本を選ぶときに、「表紙やタイトルが気に入った」というだけで決めることがあります。
GOTHがそうだったわけですが。
読み始めは犯罪者を学生が華麗に追い詰める話かな、と思ったのですが、いやいや。
あっという間に、その特異な世界に引きずりこまれてしまった。
異常快楽殺人者の視点、「僕」の視点、双方から描かれる非現実的な世界と心理描写はかなり刺激的。
ミステリ色が濃く、読み応えのある小説でした。
視点がころころ変わる小説は、話に入り込めず苦労することが多いのですが、
GOTHは、ストーリーに重きを置いておらず、いくつかの事件の短編集として作られているので、特に問題なく読むことが出来た。

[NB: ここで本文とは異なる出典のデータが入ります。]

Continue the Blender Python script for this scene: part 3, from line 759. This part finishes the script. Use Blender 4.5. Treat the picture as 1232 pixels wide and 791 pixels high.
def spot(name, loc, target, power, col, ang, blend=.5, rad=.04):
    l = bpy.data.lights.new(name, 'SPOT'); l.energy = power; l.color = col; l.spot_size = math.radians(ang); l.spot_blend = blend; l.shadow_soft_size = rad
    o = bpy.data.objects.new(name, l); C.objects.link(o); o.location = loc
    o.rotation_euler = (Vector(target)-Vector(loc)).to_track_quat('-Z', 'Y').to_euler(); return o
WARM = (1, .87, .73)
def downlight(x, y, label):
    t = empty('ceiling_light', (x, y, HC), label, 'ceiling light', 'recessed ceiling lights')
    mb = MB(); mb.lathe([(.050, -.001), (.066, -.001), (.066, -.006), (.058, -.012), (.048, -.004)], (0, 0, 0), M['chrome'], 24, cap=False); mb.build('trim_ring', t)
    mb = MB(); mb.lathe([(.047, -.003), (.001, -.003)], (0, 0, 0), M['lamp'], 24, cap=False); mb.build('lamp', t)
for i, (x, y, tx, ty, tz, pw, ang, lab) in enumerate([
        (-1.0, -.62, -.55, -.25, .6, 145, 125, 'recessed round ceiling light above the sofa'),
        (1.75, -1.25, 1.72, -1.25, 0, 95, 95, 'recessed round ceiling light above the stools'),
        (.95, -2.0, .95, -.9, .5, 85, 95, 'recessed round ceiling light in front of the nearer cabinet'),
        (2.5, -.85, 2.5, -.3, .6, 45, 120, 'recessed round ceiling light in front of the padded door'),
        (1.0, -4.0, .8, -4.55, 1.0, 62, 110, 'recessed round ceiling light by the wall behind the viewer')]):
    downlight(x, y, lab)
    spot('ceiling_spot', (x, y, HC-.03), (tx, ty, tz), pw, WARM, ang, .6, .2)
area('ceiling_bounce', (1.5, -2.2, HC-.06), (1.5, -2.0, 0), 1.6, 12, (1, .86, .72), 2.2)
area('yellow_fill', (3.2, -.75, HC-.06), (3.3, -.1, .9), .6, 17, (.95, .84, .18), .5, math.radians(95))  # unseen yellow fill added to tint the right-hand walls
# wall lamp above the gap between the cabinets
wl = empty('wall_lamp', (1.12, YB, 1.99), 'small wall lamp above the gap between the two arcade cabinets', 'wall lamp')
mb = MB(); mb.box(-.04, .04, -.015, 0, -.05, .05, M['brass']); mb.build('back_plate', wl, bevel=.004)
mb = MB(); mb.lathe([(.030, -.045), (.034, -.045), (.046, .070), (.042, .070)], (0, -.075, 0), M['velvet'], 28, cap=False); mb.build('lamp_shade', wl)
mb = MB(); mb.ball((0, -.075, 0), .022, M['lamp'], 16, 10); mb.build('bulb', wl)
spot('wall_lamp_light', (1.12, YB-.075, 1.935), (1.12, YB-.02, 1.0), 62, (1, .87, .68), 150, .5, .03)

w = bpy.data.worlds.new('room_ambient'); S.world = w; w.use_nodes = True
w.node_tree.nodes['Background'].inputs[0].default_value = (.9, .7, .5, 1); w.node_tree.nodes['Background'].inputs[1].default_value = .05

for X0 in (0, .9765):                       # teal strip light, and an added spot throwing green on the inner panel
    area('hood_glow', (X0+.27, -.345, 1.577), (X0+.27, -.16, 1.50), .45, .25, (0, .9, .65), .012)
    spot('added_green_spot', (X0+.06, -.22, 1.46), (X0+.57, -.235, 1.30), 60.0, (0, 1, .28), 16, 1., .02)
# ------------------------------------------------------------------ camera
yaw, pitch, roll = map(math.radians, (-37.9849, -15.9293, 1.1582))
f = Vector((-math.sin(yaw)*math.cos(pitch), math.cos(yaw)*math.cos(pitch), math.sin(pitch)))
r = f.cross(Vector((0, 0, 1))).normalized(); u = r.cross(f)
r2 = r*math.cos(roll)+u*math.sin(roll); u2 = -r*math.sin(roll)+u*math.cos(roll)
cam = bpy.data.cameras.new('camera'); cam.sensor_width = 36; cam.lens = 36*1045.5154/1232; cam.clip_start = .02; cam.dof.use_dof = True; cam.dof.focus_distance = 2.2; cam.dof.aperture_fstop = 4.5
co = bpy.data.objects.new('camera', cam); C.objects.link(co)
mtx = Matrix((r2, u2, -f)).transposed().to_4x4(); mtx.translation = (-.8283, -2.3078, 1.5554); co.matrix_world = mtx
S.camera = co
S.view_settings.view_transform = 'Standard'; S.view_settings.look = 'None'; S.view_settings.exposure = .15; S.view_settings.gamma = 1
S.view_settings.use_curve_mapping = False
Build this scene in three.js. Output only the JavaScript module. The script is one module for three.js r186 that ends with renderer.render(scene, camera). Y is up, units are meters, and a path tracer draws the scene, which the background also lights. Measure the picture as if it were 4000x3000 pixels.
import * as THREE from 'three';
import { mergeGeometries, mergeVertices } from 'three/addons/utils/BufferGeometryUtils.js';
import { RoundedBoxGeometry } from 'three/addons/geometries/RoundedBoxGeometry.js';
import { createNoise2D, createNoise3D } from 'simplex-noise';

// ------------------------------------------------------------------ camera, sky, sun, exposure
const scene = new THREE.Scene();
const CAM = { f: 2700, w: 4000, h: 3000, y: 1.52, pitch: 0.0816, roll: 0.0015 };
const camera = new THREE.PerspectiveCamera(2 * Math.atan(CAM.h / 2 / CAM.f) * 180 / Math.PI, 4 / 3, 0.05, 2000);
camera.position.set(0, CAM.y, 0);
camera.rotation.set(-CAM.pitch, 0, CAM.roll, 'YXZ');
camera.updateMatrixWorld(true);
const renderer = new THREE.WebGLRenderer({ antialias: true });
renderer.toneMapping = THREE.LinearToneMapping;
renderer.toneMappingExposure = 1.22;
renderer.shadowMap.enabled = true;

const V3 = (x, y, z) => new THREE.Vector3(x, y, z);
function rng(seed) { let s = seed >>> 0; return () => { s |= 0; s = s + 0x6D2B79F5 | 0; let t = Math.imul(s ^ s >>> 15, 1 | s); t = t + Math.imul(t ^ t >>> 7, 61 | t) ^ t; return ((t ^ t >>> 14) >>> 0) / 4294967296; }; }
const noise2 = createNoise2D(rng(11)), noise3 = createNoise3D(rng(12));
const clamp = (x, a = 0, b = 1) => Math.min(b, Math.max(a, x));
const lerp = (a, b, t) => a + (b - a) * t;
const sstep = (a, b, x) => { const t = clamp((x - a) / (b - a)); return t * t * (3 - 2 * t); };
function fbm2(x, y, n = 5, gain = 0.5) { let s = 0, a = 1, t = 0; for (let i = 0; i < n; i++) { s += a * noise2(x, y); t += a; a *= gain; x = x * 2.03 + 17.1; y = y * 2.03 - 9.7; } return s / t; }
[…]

六話構成で、そのすべてに読みを裏切る仕掛けがあるわけですが、
その構成と仕掛けの巧さが光ってます。キラキラです。
特に三話目では、警戒してそろりそろりと"すり足"で読んだにもかかわらず、
「そうくるか」と。
いまどき「そうくるか」は無いだろ、と言われるかもしれませんが、「そうくるか」なんです。
どんな球がきても触れるようにバント体勢で挑んだんですが。
そして六話。
ここは実際に本を読んで欲しい。
そして読み返すでしょう。僕がそうしたように。
「深読みしすぎて空振り三振」が、僕の得意技なんですがね。それすら出来なかった。
消える魔球ですよ、見逃し三振でした。